**Data block:**

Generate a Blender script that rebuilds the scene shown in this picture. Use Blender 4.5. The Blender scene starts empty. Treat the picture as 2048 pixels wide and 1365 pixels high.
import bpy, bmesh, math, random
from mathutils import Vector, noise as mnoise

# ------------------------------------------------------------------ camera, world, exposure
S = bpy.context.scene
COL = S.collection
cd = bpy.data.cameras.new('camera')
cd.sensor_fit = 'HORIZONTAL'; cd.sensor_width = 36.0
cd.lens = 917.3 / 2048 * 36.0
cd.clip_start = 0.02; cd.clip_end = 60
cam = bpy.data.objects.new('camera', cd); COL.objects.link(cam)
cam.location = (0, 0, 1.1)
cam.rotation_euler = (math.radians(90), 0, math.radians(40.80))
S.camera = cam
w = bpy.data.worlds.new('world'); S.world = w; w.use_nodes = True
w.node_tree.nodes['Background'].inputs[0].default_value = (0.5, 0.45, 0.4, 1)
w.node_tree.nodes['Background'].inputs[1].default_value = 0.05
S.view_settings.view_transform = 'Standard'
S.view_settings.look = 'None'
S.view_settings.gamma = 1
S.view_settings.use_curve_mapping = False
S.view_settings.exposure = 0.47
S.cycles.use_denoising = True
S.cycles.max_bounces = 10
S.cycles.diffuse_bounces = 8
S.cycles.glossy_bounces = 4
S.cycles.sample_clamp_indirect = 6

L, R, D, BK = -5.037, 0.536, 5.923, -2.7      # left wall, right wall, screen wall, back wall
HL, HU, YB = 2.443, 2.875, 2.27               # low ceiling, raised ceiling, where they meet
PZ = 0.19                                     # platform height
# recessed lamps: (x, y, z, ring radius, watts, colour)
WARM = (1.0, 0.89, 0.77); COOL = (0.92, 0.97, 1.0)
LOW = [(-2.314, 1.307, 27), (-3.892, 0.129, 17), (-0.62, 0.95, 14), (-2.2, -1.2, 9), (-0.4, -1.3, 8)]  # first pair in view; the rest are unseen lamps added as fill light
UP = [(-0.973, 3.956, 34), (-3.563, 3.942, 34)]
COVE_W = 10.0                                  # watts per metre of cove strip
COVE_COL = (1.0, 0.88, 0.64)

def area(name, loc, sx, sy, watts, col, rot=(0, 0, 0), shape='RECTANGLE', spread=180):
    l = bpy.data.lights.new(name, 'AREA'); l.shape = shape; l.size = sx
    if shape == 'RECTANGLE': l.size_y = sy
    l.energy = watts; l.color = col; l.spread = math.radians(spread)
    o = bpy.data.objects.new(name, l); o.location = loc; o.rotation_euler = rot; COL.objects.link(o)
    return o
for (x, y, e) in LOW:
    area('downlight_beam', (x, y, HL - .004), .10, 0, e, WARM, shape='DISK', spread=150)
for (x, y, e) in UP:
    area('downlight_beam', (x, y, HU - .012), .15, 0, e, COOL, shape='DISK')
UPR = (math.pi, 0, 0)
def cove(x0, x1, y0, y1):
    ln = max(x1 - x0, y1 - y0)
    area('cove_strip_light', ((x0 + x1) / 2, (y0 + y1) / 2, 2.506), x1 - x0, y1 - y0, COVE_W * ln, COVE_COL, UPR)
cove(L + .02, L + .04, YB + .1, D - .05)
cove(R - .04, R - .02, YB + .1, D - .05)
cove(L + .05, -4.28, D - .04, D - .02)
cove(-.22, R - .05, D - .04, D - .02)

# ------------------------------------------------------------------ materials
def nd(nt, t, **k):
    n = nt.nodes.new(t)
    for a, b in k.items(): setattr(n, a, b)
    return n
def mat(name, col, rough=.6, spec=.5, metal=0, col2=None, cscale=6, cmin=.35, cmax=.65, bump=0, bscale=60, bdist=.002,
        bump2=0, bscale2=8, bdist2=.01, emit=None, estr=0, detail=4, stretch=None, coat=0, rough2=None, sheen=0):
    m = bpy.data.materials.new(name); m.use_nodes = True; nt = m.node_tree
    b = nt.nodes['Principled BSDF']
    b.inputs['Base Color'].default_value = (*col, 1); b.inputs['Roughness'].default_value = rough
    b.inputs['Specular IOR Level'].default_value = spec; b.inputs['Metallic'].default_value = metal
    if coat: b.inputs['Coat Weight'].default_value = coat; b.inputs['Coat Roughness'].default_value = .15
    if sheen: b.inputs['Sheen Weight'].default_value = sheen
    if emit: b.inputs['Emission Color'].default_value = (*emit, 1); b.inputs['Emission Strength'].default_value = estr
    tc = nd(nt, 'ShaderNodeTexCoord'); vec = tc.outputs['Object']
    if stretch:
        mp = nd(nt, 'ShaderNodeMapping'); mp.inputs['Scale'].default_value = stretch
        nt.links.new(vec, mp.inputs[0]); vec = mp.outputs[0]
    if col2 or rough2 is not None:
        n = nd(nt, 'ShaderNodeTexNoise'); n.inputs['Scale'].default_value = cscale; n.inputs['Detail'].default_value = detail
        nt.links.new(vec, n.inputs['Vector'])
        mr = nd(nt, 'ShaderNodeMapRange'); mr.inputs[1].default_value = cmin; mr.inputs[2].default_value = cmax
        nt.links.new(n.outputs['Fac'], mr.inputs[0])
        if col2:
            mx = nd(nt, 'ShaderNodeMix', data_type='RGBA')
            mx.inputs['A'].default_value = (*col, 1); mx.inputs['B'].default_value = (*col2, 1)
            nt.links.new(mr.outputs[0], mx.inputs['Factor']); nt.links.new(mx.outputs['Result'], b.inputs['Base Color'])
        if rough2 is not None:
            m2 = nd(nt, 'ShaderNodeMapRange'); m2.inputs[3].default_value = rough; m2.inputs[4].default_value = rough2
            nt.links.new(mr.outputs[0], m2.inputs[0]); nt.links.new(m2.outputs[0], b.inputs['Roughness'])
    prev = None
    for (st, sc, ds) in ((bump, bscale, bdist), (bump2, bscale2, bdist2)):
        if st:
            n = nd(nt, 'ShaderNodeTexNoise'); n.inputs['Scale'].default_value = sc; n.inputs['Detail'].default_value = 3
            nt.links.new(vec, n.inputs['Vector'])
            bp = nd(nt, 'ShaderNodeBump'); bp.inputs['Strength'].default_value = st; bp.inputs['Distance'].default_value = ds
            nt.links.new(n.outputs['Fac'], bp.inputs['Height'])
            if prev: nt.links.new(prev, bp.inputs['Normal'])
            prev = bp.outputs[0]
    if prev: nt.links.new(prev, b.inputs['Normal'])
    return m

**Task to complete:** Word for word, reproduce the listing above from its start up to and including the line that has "from mathutils import Vector, noise as mnoise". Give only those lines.

**Correct response:**
Generate a Blender script that rebuilds the scene shown in this picture. Use Blender 4.5. The Blender scene starts empty. Treat the picture as 2048 pixels wide and 1365 pixels high.
import bpy, bmesh, math, random
from mathutils import Vector, noise as mnoise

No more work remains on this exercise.